Module 4: Course Project

At the end of the course, you’ll have an opportunity to do a little project in two stages. In the first part, we will provide feedback and help you choose a problem that is nuanced enough to take advantage of example-tracing capabilities and give you an estimate of the time required.

You will then create an example-tracing tutor targeting that problem and submit it along with a report.

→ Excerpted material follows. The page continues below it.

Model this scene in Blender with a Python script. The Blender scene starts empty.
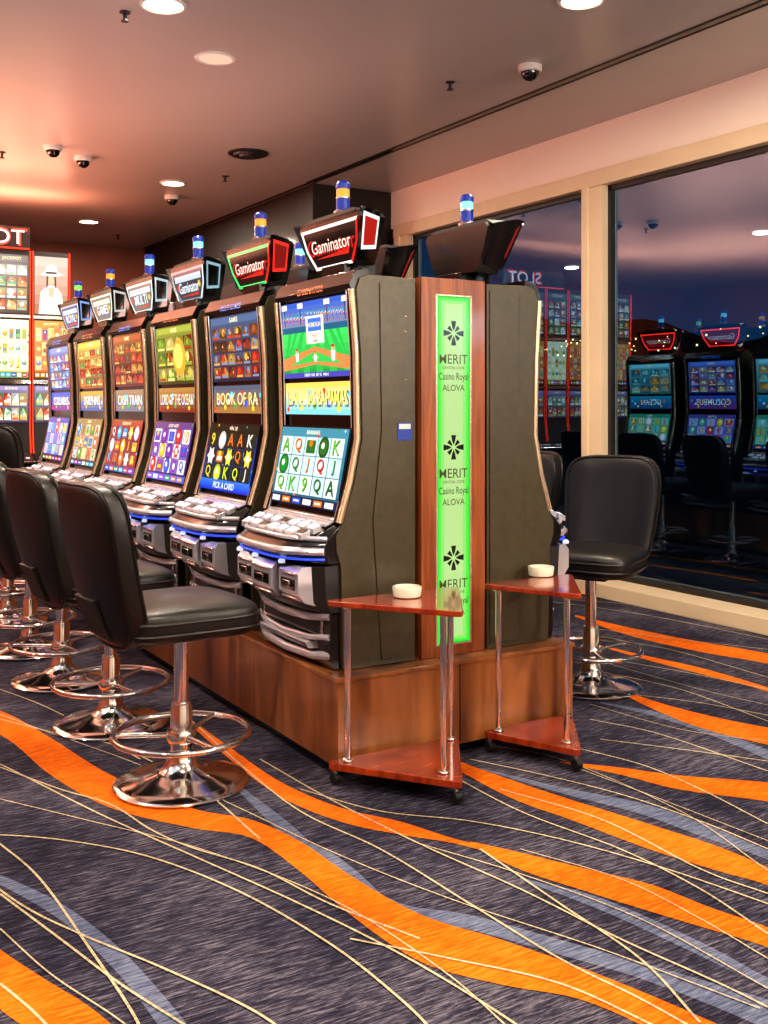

That will provide you with a nice experience to apply the fundamentals you will learn in the modules to a larger, more authentic context. It will be graded by the instructor and you will receive personalized feedback.

Meet the instructor

Dr. Vincent Aleven

Dr. Vincent Aleven

Professor
Carnegie Mellon University

Vincent Aleven’s research aims to advance the science of how people interact and learn with adaptive, AI-based learning technologies, and to advance the design and engineering of these technologies. Practically, he aims to help realize the smart classroom through strong synergy among learners, those who facilitate learning such as teachers, instructors, peers, tutors, and parents, and novel AI applications. In this context, he is excited to help a new generation of scientists and professionals develop interest and skill in research and development.